MARCO CERESTE: .. if your lights go, and your fridge is cut, cut out, and you can’t have a modern life, it’ll take us back a few centuries.
PAUL STAINTON: I think we all see that. I think we all realise that in the next twenty or thirty years something has got to be done. It’s just where and how and when. This feasibility study, how much is it costing us?
MARCO CERESTE: Oh it’s about .. well, it’s probably about seventy or eighty thousand pounds. But it’s very difficult to see. to say exactly until it’s completed, what you’re going to find.
PAUL STAINTON:  Is there a cap on the cost of it?
MARCO CERESTE: Well we’ve got an idea of what it’s going to cost, and clearly we’re keeping an eye on costs as they go along. So we could stop it if we wanted to.
PAUL STAINTON: Would you have an upper limit though? Would you have a point where you think, well that’s enough? Because it could be a damp squid couldn’t it? You said yourself it can come back and say it’s nothing.
MARCO CERESTE: There’s going to be some places where it’s going to work no matter what. We’re just not .. we’re not exactly sure the exact dimensions or the exact bits. But there are some places where it’s going to work, so we’re not going to lose money on it.
PAUL STAINTON: Yes. If it costs a hundred and fifty grand, you’d stop it there, would you? Or would you carry on?

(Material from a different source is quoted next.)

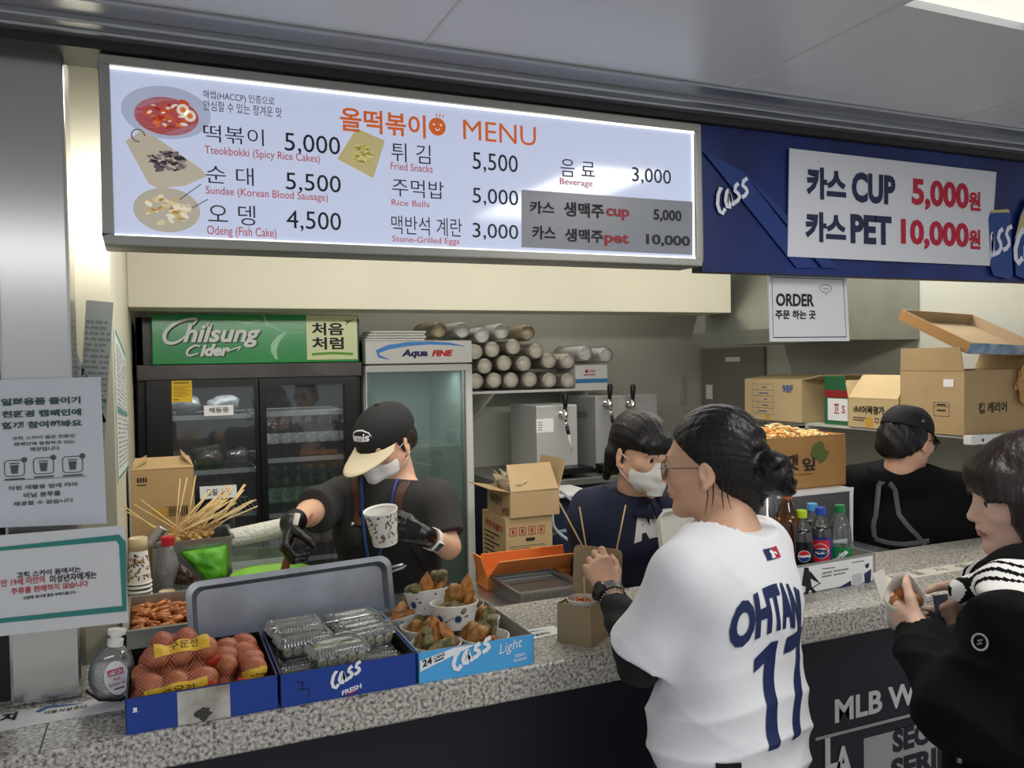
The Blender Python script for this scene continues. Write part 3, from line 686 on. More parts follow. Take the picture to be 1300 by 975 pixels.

MARCO CERESTE: Well Paul, you know, if we were to be successful in what we’re trying to do, we’re going to have an energy company for the city, probably most people’s rates could go down by a hundred, a hundred fifty pounds a year, if not more. And in the long term, if we’re supplying them with energy and we’re holding down their costs, the savings to the local taxpayer could turn out to be thousands and thousands and thousands of pounds.
PAUL STAINTON: So it’s an open cheque book for this study, is it?
MARCO CERESTE: No, it’s not an open cheque book for the study. But to be reasonable, it’s not likely to cost more than about seventy or eighty thousand pounds.
PAUL STAINTON: Ok. We shall wait and see what the study says. When’s it reporting back?
MARCO CERESTE: In the next couple of weeks.